* **DATASET EXCERPT**:
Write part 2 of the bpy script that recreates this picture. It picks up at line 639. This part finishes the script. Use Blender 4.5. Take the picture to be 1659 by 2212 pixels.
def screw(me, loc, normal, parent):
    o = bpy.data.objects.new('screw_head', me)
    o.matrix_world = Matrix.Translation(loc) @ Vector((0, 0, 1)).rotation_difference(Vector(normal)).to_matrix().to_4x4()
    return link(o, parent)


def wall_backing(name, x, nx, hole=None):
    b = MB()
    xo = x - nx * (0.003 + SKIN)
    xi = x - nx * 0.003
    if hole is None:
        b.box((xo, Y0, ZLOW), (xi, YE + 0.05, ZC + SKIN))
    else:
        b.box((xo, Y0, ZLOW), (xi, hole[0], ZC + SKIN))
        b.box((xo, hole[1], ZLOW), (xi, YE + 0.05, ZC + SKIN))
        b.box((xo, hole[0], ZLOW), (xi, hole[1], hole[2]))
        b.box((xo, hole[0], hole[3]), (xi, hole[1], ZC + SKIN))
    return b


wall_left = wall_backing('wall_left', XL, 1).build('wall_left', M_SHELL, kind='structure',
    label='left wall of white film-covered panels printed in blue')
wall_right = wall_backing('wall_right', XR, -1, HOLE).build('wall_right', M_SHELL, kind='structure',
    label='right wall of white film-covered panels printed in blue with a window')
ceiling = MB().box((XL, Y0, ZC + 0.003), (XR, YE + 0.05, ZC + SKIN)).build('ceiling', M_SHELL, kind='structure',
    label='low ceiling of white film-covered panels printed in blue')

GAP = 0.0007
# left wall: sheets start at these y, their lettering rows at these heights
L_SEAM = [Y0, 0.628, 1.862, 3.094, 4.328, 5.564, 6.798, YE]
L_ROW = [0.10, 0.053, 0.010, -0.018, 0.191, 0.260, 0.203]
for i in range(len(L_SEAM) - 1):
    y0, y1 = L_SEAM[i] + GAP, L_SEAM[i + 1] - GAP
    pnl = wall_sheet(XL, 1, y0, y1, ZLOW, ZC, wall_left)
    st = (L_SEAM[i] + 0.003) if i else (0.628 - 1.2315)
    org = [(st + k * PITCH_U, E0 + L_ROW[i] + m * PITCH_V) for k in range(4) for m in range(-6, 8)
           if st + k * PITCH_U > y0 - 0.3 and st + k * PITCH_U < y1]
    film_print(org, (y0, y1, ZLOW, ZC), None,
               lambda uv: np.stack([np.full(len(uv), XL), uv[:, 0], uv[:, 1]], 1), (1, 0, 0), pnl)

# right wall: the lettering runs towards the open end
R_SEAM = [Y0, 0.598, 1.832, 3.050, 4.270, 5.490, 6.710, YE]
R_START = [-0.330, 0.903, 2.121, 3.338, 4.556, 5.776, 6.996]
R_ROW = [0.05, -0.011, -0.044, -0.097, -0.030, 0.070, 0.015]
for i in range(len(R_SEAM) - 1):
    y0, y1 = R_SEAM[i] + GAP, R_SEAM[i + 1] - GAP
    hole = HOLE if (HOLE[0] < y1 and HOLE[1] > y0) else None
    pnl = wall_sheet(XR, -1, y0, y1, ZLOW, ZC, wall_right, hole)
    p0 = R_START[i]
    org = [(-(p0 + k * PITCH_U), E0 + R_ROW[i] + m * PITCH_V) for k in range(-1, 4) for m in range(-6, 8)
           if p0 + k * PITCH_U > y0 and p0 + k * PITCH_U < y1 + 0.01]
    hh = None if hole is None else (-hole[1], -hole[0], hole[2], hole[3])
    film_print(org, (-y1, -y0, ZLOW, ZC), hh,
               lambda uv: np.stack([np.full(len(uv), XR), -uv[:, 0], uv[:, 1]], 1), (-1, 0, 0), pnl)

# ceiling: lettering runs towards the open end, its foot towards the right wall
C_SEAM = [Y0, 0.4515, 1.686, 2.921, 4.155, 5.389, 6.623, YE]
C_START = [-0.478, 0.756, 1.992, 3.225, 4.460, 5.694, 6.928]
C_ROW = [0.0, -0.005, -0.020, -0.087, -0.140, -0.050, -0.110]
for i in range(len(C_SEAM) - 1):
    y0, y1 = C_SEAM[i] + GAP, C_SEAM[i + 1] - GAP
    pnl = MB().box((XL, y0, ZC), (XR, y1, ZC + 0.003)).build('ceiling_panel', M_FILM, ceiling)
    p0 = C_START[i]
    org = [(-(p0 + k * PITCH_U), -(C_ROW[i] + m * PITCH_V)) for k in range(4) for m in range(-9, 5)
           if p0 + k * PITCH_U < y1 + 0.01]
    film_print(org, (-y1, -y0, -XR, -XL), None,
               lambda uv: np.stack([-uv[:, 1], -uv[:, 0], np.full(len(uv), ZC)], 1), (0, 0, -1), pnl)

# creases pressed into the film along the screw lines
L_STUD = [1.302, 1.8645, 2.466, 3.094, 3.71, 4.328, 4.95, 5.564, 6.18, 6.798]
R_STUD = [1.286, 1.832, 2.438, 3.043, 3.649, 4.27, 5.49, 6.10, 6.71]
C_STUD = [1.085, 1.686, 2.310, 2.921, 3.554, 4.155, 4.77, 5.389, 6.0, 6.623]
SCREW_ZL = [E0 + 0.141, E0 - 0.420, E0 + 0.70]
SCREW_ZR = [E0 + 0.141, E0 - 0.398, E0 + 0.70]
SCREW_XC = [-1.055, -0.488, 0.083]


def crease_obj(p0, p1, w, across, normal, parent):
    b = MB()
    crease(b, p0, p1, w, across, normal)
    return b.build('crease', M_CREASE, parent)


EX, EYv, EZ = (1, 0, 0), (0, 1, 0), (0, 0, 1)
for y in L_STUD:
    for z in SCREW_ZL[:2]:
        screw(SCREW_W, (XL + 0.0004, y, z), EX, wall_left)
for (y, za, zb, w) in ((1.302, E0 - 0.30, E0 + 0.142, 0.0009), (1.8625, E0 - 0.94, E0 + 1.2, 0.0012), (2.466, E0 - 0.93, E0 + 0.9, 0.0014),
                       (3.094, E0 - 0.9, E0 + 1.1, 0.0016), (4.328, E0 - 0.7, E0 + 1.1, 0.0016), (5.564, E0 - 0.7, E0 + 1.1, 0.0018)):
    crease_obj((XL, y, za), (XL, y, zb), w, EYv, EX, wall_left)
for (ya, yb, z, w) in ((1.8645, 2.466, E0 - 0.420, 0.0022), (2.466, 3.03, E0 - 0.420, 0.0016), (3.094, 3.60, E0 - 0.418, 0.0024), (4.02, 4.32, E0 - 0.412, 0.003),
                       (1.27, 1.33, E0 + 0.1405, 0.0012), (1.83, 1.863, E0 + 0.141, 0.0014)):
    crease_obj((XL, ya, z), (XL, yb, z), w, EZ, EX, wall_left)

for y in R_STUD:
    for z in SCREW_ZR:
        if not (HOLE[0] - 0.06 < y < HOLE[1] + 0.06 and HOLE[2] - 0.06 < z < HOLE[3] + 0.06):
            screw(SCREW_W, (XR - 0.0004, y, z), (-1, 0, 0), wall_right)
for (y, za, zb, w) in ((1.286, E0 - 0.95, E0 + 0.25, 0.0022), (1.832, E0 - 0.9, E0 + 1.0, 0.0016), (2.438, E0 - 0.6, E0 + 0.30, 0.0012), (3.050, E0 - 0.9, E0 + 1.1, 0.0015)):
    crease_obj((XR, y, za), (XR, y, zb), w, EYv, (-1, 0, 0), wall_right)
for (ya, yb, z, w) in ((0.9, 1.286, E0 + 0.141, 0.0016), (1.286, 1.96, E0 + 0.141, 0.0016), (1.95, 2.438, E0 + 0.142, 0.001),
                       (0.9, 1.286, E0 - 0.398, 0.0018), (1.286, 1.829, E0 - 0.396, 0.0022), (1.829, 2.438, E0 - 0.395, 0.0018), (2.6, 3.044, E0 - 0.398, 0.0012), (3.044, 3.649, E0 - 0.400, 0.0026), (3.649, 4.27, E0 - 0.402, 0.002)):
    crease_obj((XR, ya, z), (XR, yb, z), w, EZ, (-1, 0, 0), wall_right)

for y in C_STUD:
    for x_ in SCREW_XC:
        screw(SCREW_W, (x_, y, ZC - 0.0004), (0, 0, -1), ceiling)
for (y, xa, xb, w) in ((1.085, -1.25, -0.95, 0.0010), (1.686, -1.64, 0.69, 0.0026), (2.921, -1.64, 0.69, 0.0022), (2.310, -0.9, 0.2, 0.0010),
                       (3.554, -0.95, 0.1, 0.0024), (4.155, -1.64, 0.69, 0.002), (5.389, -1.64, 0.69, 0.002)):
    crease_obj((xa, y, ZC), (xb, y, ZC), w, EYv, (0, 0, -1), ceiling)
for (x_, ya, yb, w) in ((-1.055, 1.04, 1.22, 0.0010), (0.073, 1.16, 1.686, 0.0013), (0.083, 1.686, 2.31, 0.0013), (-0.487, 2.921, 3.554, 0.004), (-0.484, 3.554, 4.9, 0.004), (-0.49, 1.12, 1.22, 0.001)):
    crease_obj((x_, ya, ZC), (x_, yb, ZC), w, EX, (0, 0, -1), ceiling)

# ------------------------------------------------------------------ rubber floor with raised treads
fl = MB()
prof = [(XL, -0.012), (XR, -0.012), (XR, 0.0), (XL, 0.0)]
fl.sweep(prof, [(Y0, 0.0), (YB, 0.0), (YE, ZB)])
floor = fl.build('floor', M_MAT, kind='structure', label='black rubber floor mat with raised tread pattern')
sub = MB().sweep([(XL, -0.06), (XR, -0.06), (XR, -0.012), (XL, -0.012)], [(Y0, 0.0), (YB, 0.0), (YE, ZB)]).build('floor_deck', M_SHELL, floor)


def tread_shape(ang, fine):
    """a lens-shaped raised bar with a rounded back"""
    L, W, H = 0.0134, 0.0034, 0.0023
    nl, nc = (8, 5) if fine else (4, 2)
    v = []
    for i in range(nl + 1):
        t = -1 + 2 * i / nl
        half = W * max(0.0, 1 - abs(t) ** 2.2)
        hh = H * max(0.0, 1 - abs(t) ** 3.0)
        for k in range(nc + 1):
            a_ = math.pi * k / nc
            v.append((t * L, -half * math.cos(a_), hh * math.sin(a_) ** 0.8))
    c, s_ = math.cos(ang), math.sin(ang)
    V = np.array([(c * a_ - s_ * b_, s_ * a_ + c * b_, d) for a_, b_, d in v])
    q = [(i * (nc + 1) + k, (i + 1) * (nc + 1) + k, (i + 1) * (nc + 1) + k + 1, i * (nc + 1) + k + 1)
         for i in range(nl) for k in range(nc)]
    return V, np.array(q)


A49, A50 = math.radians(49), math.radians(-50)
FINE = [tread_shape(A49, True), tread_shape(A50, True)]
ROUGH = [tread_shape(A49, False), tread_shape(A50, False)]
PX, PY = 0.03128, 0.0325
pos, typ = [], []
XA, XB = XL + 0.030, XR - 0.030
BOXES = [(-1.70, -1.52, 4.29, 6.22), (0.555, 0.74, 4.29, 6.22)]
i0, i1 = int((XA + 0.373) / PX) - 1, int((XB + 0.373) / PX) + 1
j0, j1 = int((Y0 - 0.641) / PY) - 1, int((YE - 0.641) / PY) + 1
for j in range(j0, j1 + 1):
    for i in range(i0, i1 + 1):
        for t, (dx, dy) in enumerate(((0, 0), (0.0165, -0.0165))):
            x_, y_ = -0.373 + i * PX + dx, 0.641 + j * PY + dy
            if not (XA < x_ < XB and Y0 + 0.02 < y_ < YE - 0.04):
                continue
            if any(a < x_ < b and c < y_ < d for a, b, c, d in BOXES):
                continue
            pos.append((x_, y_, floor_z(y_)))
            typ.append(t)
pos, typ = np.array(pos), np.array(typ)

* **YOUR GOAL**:
Please give an exact restatement of only the lines from the beginning of the material above to the line with "return link(o, parent)", inclusive.

* **WRITTEN REPLY**:
Write part 2 of the bpy script that recreates this picture. It picks up at line 639. This part finishes the script. Use Blender 4.5. Take the picture to be 1659 by 2212 pixels.
def screw(me, loc, normal, parent):
    o = bpy.data.objects.new('screw_head', me)
    o.matrix_world = Matrix.Translation(loc) @ Vector((0, 0, 1)).rotation_difference(Vector(normal)).to_matrix().to_4x4()
    return link(o, parent)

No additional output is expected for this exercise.